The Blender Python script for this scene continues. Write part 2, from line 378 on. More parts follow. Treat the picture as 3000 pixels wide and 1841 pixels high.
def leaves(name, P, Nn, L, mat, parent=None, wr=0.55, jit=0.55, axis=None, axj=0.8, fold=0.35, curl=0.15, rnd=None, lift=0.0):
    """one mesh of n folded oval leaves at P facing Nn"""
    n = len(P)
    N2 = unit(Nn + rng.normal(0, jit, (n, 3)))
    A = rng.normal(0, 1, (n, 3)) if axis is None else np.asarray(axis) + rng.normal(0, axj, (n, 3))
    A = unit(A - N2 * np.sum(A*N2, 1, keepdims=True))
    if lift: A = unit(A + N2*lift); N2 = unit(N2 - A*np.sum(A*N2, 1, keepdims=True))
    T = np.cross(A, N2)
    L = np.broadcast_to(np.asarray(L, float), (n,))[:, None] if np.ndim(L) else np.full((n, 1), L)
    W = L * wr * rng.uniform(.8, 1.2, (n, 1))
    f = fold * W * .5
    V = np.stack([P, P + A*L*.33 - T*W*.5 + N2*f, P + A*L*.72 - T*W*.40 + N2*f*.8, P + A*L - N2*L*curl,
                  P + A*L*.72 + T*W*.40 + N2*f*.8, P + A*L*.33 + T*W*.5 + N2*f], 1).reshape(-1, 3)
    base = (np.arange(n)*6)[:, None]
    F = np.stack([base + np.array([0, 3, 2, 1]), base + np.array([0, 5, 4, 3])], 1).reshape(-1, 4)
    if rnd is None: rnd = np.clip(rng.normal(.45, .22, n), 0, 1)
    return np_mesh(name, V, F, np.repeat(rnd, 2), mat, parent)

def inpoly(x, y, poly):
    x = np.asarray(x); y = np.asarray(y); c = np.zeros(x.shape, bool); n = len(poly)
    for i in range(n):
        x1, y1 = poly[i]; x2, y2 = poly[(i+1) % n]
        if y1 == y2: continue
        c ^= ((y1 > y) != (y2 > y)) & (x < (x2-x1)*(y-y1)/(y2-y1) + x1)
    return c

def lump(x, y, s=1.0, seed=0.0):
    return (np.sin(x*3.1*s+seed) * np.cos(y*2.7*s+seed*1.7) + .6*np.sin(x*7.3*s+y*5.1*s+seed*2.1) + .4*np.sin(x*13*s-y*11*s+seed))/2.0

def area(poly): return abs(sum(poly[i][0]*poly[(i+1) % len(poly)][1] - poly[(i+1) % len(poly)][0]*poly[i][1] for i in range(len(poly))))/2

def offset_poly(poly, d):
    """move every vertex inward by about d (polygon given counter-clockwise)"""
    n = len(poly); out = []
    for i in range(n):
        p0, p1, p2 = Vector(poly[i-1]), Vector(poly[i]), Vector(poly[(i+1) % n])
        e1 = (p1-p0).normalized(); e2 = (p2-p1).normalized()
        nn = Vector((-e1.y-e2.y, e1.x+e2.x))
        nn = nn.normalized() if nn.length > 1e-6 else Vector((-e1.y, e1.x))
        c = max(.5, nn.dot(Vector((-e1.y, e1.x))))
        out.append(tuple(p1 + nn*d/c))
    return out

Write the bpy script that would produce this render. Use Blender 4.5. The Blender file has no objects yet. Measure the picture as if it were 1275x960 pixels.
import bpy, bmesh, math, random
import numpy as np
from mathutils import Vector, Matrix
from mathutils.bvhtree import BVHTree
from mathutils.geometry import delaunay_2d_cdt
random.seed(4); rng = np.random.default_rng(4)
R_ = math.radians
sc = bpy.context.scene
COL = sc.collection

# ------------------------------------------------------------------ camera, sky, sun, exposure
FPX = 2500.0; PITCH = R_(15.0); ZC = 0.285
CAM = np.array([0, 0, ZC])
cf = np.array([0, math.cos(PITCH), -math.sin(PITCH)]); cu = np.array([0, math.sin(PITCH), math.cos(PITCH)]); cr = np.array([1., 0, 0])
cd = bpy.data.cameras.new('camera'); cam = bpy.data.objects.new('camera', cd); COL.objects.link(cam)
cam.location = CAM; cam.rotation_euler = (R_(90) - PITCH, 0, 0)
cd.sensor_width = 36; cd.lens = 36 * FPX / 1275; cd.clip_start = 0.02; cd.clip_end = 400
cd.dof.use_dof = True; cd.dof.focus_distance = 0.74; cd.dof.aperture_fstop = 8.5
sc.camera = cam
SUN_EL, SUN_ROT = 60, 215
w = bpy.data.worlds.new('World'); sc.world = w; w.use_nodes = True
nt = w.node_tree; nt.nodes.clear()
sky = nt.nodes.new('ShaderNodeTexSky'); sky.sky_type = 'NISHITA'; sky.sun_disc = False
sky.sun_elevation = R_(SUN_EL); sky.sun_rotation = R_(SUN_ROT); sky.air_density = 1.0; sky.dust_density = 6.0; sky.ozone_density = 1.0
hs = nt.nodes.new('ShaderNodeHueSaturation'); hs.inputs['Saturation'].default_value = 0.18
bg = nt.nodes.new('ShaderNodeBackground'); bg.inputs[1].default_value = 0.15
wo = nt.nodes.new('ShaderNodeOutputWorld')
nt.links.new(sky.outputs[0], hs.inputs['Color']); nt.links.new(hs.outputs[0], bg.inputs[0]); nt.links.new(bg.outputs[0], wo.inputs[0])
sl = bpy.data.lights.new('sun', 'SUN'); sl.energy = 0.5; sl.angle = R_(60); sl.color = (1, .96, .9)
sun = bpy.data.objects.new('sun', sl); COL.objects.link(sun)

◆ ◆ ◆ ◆

**Goal:** Reproduce the material above exactly; please quote every line of it.

**Solved problem:**
The Blender Python script for this scene continues. Write part 2, from line 378 on. More parts follow. Treat the picture as 3000 pixels wide and 1841 pixels high.
def leaves(name, P, Nn, L, mat, parent=None, wr=0.55, jit=0.55, axis=None, axj=0.8, fold=0.35, curl=0.15, rnd=None, lift=0.0):
    """one mesh of n folded oval leaves at P facing Nn"""
    n = len(P)
    N2 = unit(Nn + rng.normal(0, jit, (n, 3)))
    A = rng.normal(0, 1, (n, 3)) if axis is None else np.asarray(axis) + rng.normal(0, axj, (n, 3))
    A = unit(A - N2 * np.sum(A*N2, 1, keepdims=True))
    if lift: A = unit(A + N2*lift); N2 = unit(N2 - A*np.sum(A*N2, 1, keepdims=True))
    T = np.cross(A, N2)
    L = np.broadcast_to(np.asarray(L, float), (n,))[:, None] if np.ndim(L) else np.full((n, 1), L)
    W = L * wr * rng.uniform(.8, 1.2, (n, 1))
    f = fold * W * .5
    V = np.stack([P, P + A*L*.33 - T*W*.5 + N2*f, P + A*L*.72 - T*W*.40 + N2*f*.8, P + A*L - N2*L*curl,
                  P + A*L*.72 + T*W*.40 + N2*f*.8, P + A*L*.33 + T*W*.5 + N2*f], 1).reshape(-1, 3)
    base = (np.arange(n)*6)[:, None]
    F = np.stack([base + np.array([0, 3, 2, 1]), base + np.array([0, 5, 4, 3])], 1).reshape(-1, 4)
    if rnd is None: rnd = np.clip(rng.normal(.45, .22, n), 0, 1)
    return np_mesh(name, V, F, np.repeat(rnd, 2), mat, parent)

def inpoly(x, y, poly):
    x = np.asarray(x); y = np.asarray(y); c = np.zeros(x.shape, bool); n = len(poly)
    for i in range(n):
        x1, y1 = poly[i]; x2, y2 = poly[(i+1) % n]
        if y1 == y2: continue
        c ^= ((y1 > y) != (y2 > y)) & (x < (x2-x1)*(y-y1)/(y2-y1) + x1)
    return c

def lump(x, y, s=1.0, seed=0.0):
    return (np.sin(x*3.1*s+seed) * np.cos(y*2.7*s+seed*1.7) + .6*np.sin(x*7.3*s+y*5.1*s+seed*2.1) + .4*np.sin(x*13*s-y*11*s+seed))/2.0

def area(poly): return abs(sum(poly[i][0]*poly[(i+1) % len(poly)][1] - poly[(i+1) % len(poly)][0]*poly[i][1] for i in range(len(poly))))/2

def offset_poly(poly, d):
    """move every vertex inward by about d (polygon given counter-clockwise)"""
    n = len(poly); out = []
    for i in range(n):
        p0, p1, p2 = Vector(poly[i-1]), Vector(poly[i]), Vector(poly[(i+1) % n])
        e1 = (p1-p0).normalized(); e2 = (p2-p1).normalized()
        nn = Vector((-e1.y-e2.y, e1.x+e2.x))
        nn = nn.normalized() if nn.length > 1e-6 else Vector((-e1.y, e1.x))
        c = max(.5, nn.dot(Vector((-e1.y, e1.x))))
        out.append(tuple(p1 + nn*d/c))
    return out

Write the bpy script that would produce this render. Use Blender 4.5. The Blender file has no objects yet. Measure the picture as if it were 1275x960 pixels.
import bpy, bmesh, math, random
import numpy as np
from mathutils import Vector, Matrix
from mathutils.bvhtree import BVHTree
from mathutils.geometry import delaunay_2d_cdt
random.seed(4); rng = np.random.default_rng(4)
R_ = math.radians
sc = bpy.context.scene
COL = sc.collection

# ------------------------------------------------------------------ camera, sky, sun, exposure
FPX = 2500.0; PITCH = R_(15.0); ZC = 0.285
CAM = np.array([0, 0, ZC])
cf = np.array([0, math.cos(PITCH), -math.sin(PITCH)]); cu = np.array([0, math.sin(PITCH), math.cos(PITCH)]); cr = np.array([1., 0, 0])
cd = bpy.data.cameras.new('camera'); cam = bpy.data.objects.new('camera', cd); COL.objects.link(cam)
cam.location = CAM; cam.rotation_euler = (R_(90) - PITCH, 0, 0)
cd.sensor_width = 36; cd.lens = 36 * FPX / 1275; cd.clip_start = 0.02; cd.clip_end = 400
cd.dof.use_dof = True; cd.dof.focus_distance = 0.74; cd.dof.aperture_fstop = 8.5
sc.camera = cam
SUN_EL, SUN_ROT = 60, 215
w = bpy.data.worlds.new('World'); sc.world = w; w.use_nodes = True
nt = w.node_tree; nt.nodes.clear()
sky = nt.nodes.new('ShaderNodeTexSky'); sky.sky_type = 'NISHITA'; sky.sun_disc = False
sky.sun_elevation = R_(SUN_EL); sky.sun_rotation = R_(SUN_ROT); sky.air_density = 1.0; sky.dust_density = 6.0; sky.ozone_density = 1.0
hs = nt.nodes.new('ShaderNodeHueSaturation'); hs.inputs['Saturation'].default_value = 0.18
bg = nt.nodes.new('ShaderNodeBackground'); bg.inputs[1].default_value = 0.15
wo = nt.nodes.new('ShaderNodeOutputWorld')
nt.links.new(sky.outputs[0], hs.inputs['Color']); nt.links.new(hs.outputs[0], bg.inputs[0]); nt.links.new(bg.outputs[0], wo.inputs[0])
sl = bpy.data.lights.new('sun', 'SUN'); sl.energy = 0.5; sl.angle = R_(60); sl.color = (1, .96, .9)
sun = bpy.data.objects.new('sun', sl); COL.objects.link(sun)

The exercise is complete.